**Short problem:** Search the records below for the word "Write" and show every line where it occurs.

**Supplied records:**
● ● ● ● ●

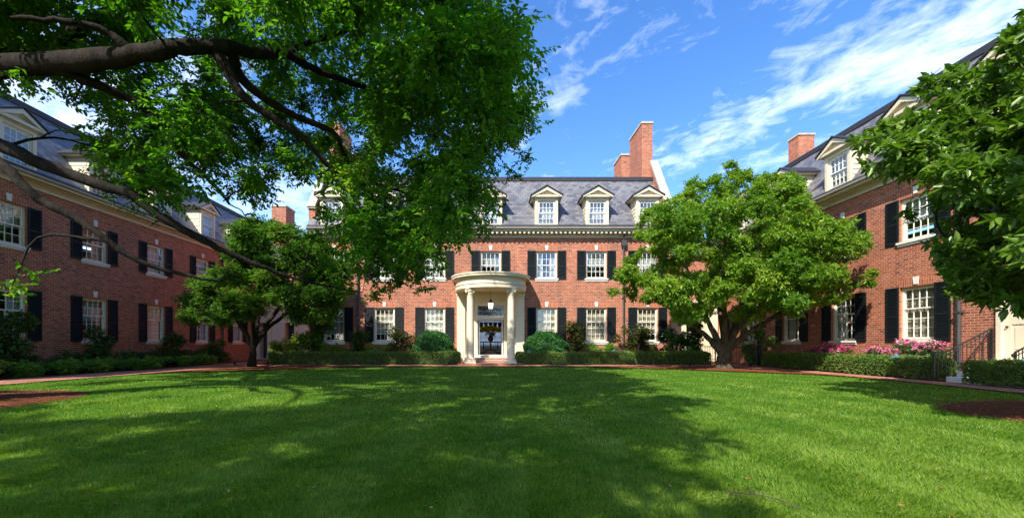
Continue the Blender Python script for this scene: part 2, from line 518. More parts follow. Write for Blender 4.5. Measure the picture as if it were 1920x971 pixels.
DISCS = []
def disc(name, c, r, z, sq=1.):
    poly = wavy(c, r, 48, 1 / sq if sq > 1 else sq, .05, int(c[0] * 10) + 50)
    DISCS.append((c, r * .98, 1 / sq if sq > 1 else sq, poly))
    mb = MB()
    n = len(poly)
    vs = [(c[0], c[1], .07)] + [(c[0] + (x - c[0]) * .6, c[1] + (y - c[1]) * .6, .055) for x, y in poly] + [(x, y, z - .004) for x, y in poly]
    fs = [(0, 1 + i, 1 + (i + 1) % n) for i in range(n)] + [(1 + i, 1 + n + i, 1 + n + (i + 1) % n, 1 + (i + 1) % n) for i in range(n)]
    mb.add(vs, fs)
    tag(mb.build(name, 'mulch', None, (0, 0, 0), True), kind='structure')

LAWN = [(-13.0, -20), (-12.9, 6), (-12.4, 13), (-12.4, 14.0), (-11.2, 15.4), (-9.2, 16.6), (-7.2, 17.8), (-5.6, 19.0), (4.2, 19.0), (6.0, 18.0), (7.8, 16.9), (9.0, 15.8), (10.2, 14.9), (11.2, 13.9), (11.55, 12.8), (11.55, 11.), (11.15, 8.), (10.35, 4), (10.35, -20)]

def in_poly(x, y, poly):
    inside = np.zeros(len(x), bool)
    n = len(poly); j = n - 1
    for i in range(n):
        xi, yi = poly[i]; xj, yj = poly[j]
        c = ((yi > y) != (yj > y)) & (x < (xj - xi) * (y - yi) / (yj - yi + 1e-12) + xi)
        inside ^= c; j = i
    return inside

def grass():
    rng = RNG
    N = 1250000
    u = rng.random(N) * (1 / 1.5 - 1 / 19.3) + 1 / 19.3
    y = 1 / u
    x = (rng.random(N) * 4.0 - 2.05) * y
    ok = in_poly(x, y, LAWN)
    for c, r, sq, poly in DISCS: ok &= ~in_poly(x, y, [(c[0] + (a - c[0]) * .97, c[1] + (b - c[1]) * .97) for a, b in poly])
    x, y = x[ok], y[ok]; n = len(x)
    # patches of taller and paler turf (real variation of the sward)
    def lump(s, a, b): return np.sin(x * s + a + 1.7 * np.sin(y * s * .8 + b)) * np.sin(y * s * 1.1 + b + 1.3 * np.sin(x * s * .7 + a))
    patch = .5 * lump(1.9, .3, 1.1) + .35 * lump(4.3, 2.2, .4) + .3 * lump(9.1, 1., 2.) + .2 * lump(21., .2, .7)
    h = (.026 + .015 * rng.random(n)) * (1 + .25 * patch)
    w = np.maximum(.0026, .00062 * y) * (.7 + .6 * rng.random(n))
    az = rng.random(n) * 2 * np.pi
    face = np.stack([np.cos(az), np.sin(az), np.zeros(n)], 1)
    stripe = np.where(np.floor((x + .25 + .05 * np.sin(y * .9)) / .53) % 2 == 0, 1., -1.)
    lean = rng.normal(0, .38, (n, 2)); lean[:, 1] += stripe * (.25 + .10 * patch); lean[:, 0] += .12 * patch
    p = np.stack([x, y, np.zeros(n)], 1)
    top = p + np.stack([lean[:, 0] * h, lean[:, 1] * h, h], 1)
    mid = p + np.stack([lean[:, 0] * h * .3, lean[:, 1] * h * .3, h * .55], 1)
    a = p - face * w[:, None] * .5; b = p + face * w[:, None] * .5
    c = mid + face * w[:, None] * .42; d = mid - face * w[:, None] * .42
    V = np.stack([a, b, c, top, d], 1).reshape(-1, 3)
    base = (np.arange(n) * 5)[:, None]
    F = base + np.array([[0, 1, 2, 3, 4]])
    tone = np.clip(.40 + .30 * patch + rng.normal(0, .17, n) + .10 * (rng.random(n) < .04) * 4, 0, 1)
    o = link('grass', np_mesh('grass', V, F, 'grass_blade', np.repeat(tone, 5)))
    tag(o, 'short mown green grass covering the courtyard lawn', 'grass', kind='stuff')

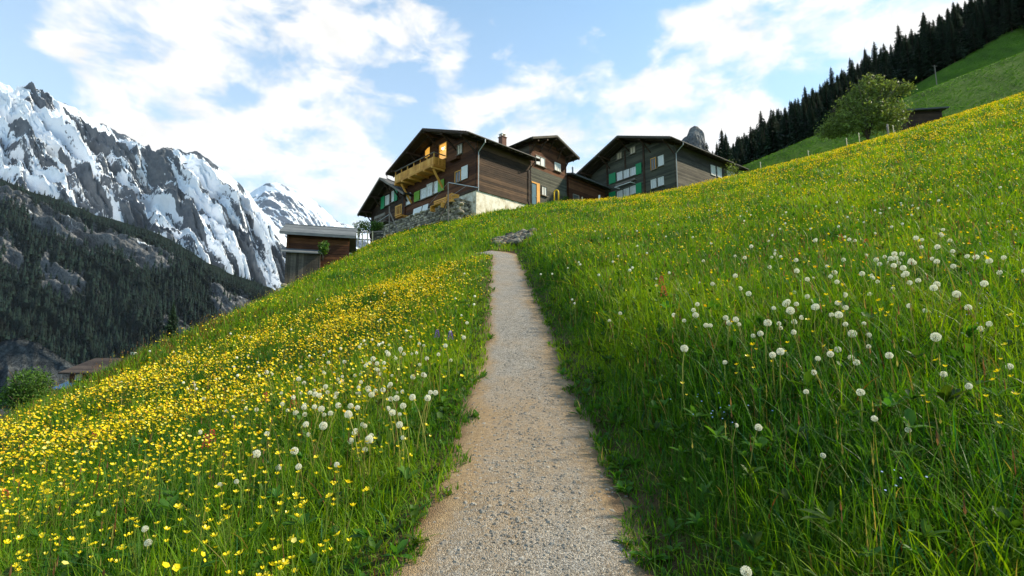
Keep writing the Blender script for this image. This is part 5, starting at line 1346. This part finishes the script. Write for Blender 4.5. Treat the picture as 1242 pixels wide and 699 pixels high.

● ● ● ● ●

**Written answer:**
Continue the Blender Python script for this scene: part 2, from line 518. More parts follow. Write for Blender 4.5. Measure the picture as if it were 1920x971 pixels.
Keep writing the Blender script for this image. This is part 5, starting at line 1346. This part finishes the script. Write for Blender 4.5. Treat the picture as 1242 pixels wide and 699 pixels high.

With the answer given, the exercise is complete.